Mr. Terrence TAN
Senior Director, Silicon Manufacturing and Packaging Engineering, Microsoft
Terrence Tan is a Senior Director and Manufacturing Technologist at Microsoft, based in Penang, Malaysia. He leads high‑volume manufacturing and system execution for advanced compute platforms, spanning silicon, packaging, system integration, and rack deployment. Terrence focuses on practical manufacturing strategies to improve quality, reliability, and total cost of ownership at scale, working closely with OSATs, system integrators, and cross‑functional engineering teams across the global semiconductor ecosystem.
Presentation Title
From Silicon to Rack: Building an End‑to‑End Debug and Health Framework for Hyperscale Systems
As semiconductor products evolve toward custom silicon, advanced packaging, and disaggregated system architectures, manufacturing quality challenges increasingly emerge only at system and rack scale, rather than at individual process steps. Failures driven by production workloads, power delivery, thermal interactions, and interconnect behavior are often missed by siloed debug approaches limited to wafer sort, package test, or standalone system validation—resulting in extended debug cycles, noisy RMA flows, and slow reliability learning.
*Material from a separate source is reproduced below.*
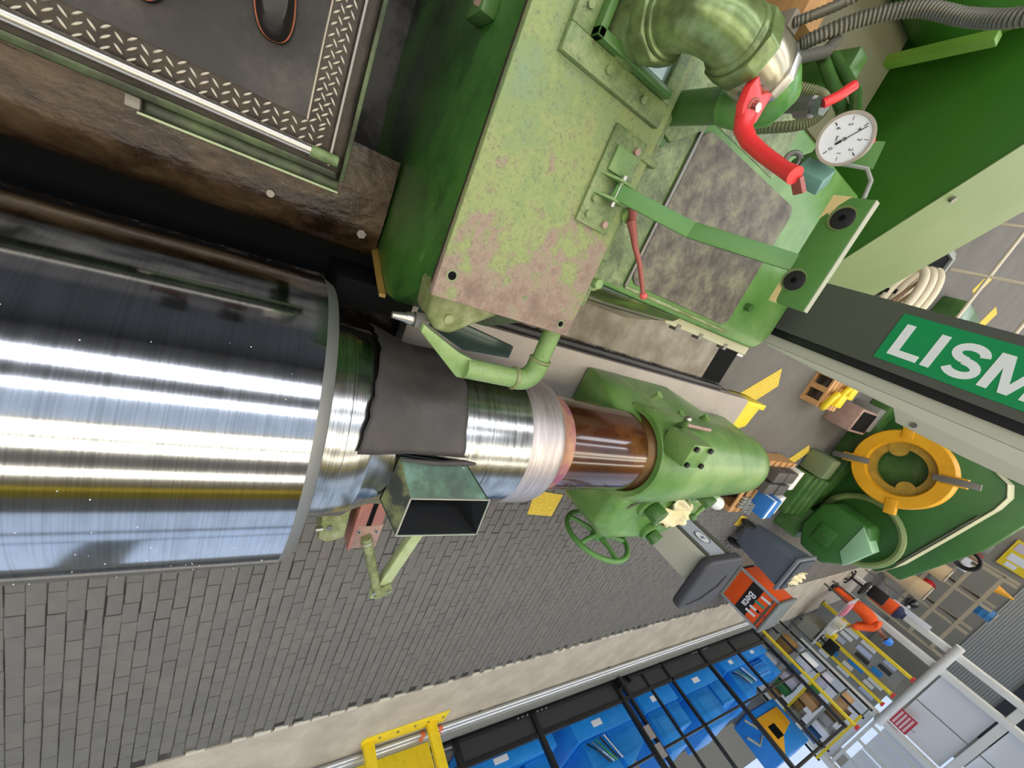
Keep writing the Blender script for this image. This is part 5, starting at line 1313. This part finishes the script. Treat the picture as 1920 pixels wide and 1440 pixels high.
# ================================================================== RIGHT-HAND FLOOR beyond the housing
gr = thing('guard_rail', 'cream tubular guard rail standing beyond the sloped green housing', 'guard rail', (-2.2, 9.0, 0))
CRM = mat('cream_tube', 'dccfb0', 0.5)
for z in (0.45, 1.1):
    MB().tube([(-1.45, 8.95, z), (-4.2, 8.95, z)], 0.024, n=10).build('rail', CRM, gr)
for x in (-1.5, -2.25, -3.0, -3.75):
    MB().tube([(x, 8.95, 0), (x, 8.95, 1.12)], 0.024, n=10).build('upright', CRM, gr)
def tray(label, x, y, z, rz):
    t = thing('cream_panel', label, 'panel', (x, y, 0), 'cream slotted panels stacked on edge')
    def Q(u, w_):
        return (x + u * math.cos(rz), y + u * math.sin(rz), w_)
    pts = [Q(0.40 * math.cos(a) if abs(math.cos(a)) < 0.7 else 0.40 * math.copysign(0.7 + 0.3 * (abs(math.cos(a)) - 0.7) / 0.3, math.cos(a)), z + 0.14 * math.sin(a)) for a in [2 * PI * k / 32 for k in range(33)]]
    MB().tube(pts, 0.05, n=10, cap=False).build('rim', CRM, t)
    MB().tube([Q(-0.3, z - 0.1), Q(0.3, z + 0.1)], 0.02, n=8).build('cross_bar', mat('brown_bar', '8a6a4a', 0.6), t)
    MB().box(x - 0.05, x + 0.05, y - 0.05, y + 0.05, 0, z - 0.12).build('foot', BLACK_P, t)
tray('cream slotted panel nearest the grey column', -1.30, 6.9, 0.34, math.radians(170))
tray('cream slotted panel in the middle of the three', -1.36, 7.15, 0.34, math.radians(172))
tray('cream slotted panel farthest from the grey column', -1.42, 7.4, 0.34, math.radians(174))
dm = thing('floor_grate', 'dark open machine pit with grey edge plates beyond the cream panels', 'pit', (-2.0, 8.4, 0))
MB().box(-2.3, -1.5, 7.6, 8.6, 0.003, 0.012).build('opening', DARKV, dm)
MB().box(-2.35, -1.45, 8.6, 8.68, 0.003, 0.05).build('edge', GREYP, dm)
MB().box(-2.38, -2.3, 7.6, 8.6, 0.003, 0.05).build('edge', GREYP, dm)
MB().box(-1.62, -1.50, 7.7, 8.1, 0.012, 0.12).build('block', mat('grey_block', '77736c', 0.6), dm)
tag(MB().prism([(-1.95, 9.4), (-1.35, 9.2), (-1.30, 10.3), (-1.9, 10.5)], 'z', 0.003, 0.35).build('green_plinth', G_DARK, bevel=0.02), 'low dark green plinth seen through the cream guard rail', 'plinth')
kb = thing('kerb_ramp', 'small timber and steel wedge on the floor at the foot of the control column', 'wedge', (0.05, 4.6, 0))
MB().prism([(4.35, 0.003), (4.85, 0.003), (4.85, 0.10), (4.35, 0.16)], 'x', 0.02, 0.15).build('wedge', mat('pale_wedge', 'b5aa92', 0.6), kb, bevel=0.006)
MB().box(0.15, 0.17, 4.35, 4.85, 0.003, 0.10).build('steel_edge', ZINC, kb)

# ================================================================== FAR END: desk, person, white frame, racks
dk = thing('work_desk', 'cluttered work desk beyond the orange cabinet', 'desk', (6.7, 17.6, 0))
MB().box(5.9, 7.9, 17.0, 17.9, 0.74, 0.78).build('top', mat('desk_top', 'b5b8ba', 0.5), dk, bevel=0.006)
for x in (5.95, 7.8):
    for y in (17.05, 17.8):
        MB().box(x, x + 0.05, y, y + 0.05, 0, 0.74).build('leg', GREYD, dk)
MB().box(7.3, 7.8, 17.05, 17.85, 0.2, 0.70).build('drawer_unit', GREYP, dk)
def desk_item(name, label, cat, m):
    return tag(m[0].build(name, m[1], bevel=0.006), label, cat)
desk_item('paper_stack', 'pink and white paper stack on the near corner of the desk', 'papers', (MB().box(6.0, 6.5, 16.98, 17.4, 0.78, 0.83).box(6.02, 6.44, 17.0, 17.36, 0.83, 0.86), mat('pink_paper', 'e08a9a', 0.7)))
desk_item('plastic_tub', 'cream plastic tub with green contents on the desk', 'tub', (MB().lathe((6.75, 17.2, 0.78), (0, 0, 1), [(0, 0.13), (0.22, 0.18), (0.24, 0.19), (0.24, 0.17), (0.10, 0.15)], n=24), mat('cream_plastic', 'e6e2cc', 0.5)))
desk_item('green_cloth', 'bright green cloth lying in the cream tub', 'cloth', (MB().ball((6.75, 17.2, 0.95), 0.13, (1, 1, 0.5)), mat('green_cloth', '22a060', 0.8)))
desk_item('white_box', 'long white box in the middle of the desk', 'box', (MB().box(7.0, 7.25, 17.1, 17.7, 0.78, 0.95), WHITE))
desk_item('yellow_case', 'small yellow case by the person hand on the desk', 'case', (MB().box(7.35, 7.55, 17.6, 17.85, 0.78, 1.02), YEL))
desk_item('monitor_back', 'black monitor standing on the far side of the desk', 'monitor', (MB().box(7.4, 7.85, 17.30, 17.34, 0.95, 1.28).box(7.6, 7.66, 17.28, 17.36, 0.78, 0.97).box(7.48, 7.78, 17.2, 17.42, 0.78, 0.80), BLACK_P))
oc = thing('office_chair', 'black office chair standing behind the person', 'chair', (6.0, 19.3, 0))
MB().box(5.7, 6.2, 19.1, 19.6, 0.48, 0.58).build('seat', BLACK, oc, bevel=0.03)
MB().box(5.72, 6.18, 19.56, 19.66, 0.62, 1.12).build('backrest', BLACK, oc, bevel=0.04)
MB().cyl((5.95, 19.35, 0.1), (5.95, 19.35, 0.48), 0.035, n=14).build('column', BLACK_P, oc)
for k in range(5):
    a = 2 * PI * k / 5
    MB().bar((5.95, 19.35, 0.12), (5.95 + 0.3 * math.cos(a), 19.35 + 0.3 * math.sin(a), 0.06), 0.04, 0.04).build('foot', BLACK_P, oc)
    MB().cyl((5.95 + 0.29 * math.cos(a), 19.33 + 0.3 * math.sin(a), 0.03), (5.95 + 0.29 * math.cos(a), 19.37 + 0.3 * math.sin(a), 0.03), 0.03, n=10).build('castor', BLACK, oc)
jk = thing('hung_jacket', 'orange jacket with navy collar hanging on a stand behind the person', 'jacket', (6.15, 20.12, 0))
MB().cyl((6.15, 20.12, 0), (6.15, 20.12, 1.66), 0.02, n=10).build('stand_pole', STEEL_D, jk)
MB().lathe((6.15, 20.12, 0.70), (0, 0, 1), [(0, 0.22), (0.3, 0.24), (0.62, 0.25), (0.80, 0.20), (0.88, 0.10)], n=20).build('jacket', mat('orange_cloth', 'e8561d', 0.8, bump=0.4, bscale=9), jk)
MB().lathe((6.15, 20.12, 1.42), (0, 0, 1), [(0, 0.255), (0.10, 0.225), (0.18, 0.13), (0.24, 0.12)], n=20).build('collar', mat('navy_cloth', '2a2c4c', 0.8), jk)
hl = thing('black_helmet', 'black helmet with white mark beside the hung jacket', 'helmet', (5.85, 21.0, 1.3))
MB().ball((5.85, 21.0, 1.50), 0.22, (0.9, 1, 0.85), n=20, m=12).build('shell', mat('gloss_black', '14151a', 0.25), hl)
MB().torus((5.85, 21.0, 1.42), (0, 0, 1), 0.20, 0.03).build('brim', BLACK_P, hl)
MB().box(5.90, 6.0, 20.78, 20.80, 1.48, 1.56).build('mark', PAPER, hl)
MB().cyl((5.85, 21.0, 0), (5.85, 21.0, 1.36), 0.03, n=10).build('stand', STEEL_D, hl)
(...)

This paper presents a practical, end‑to‑end manufacturing health and debug framework spanning silicon, system, and rack levels, designed for high‑volume, scale‑up and scale‑out manufacturing environments. The approach combines deterministic manufacturing health indicators—such as silicon telemetry, test coverage, and system validation hooks—with structured data correlation across production test results, workload context, and rack‑level observability (power, thermal, and interconnect signals). Lightweight AI‑assisted analytics are applied to cluster failure signatures and prioritize debug paths, while preserving engineering interpretability and manufacturability.
Deployed in production, the framework improves RMA signal quality, shortens failure isolation cycle time, and enables earlier detection of latent silicon‑system marginalities. The paper concludes with lessons learned from scaling this approach across high‑volume manufacturing and its applicability to advanced SoCs, chiplet‑based designs, and AI‑optimized datacenter platforms.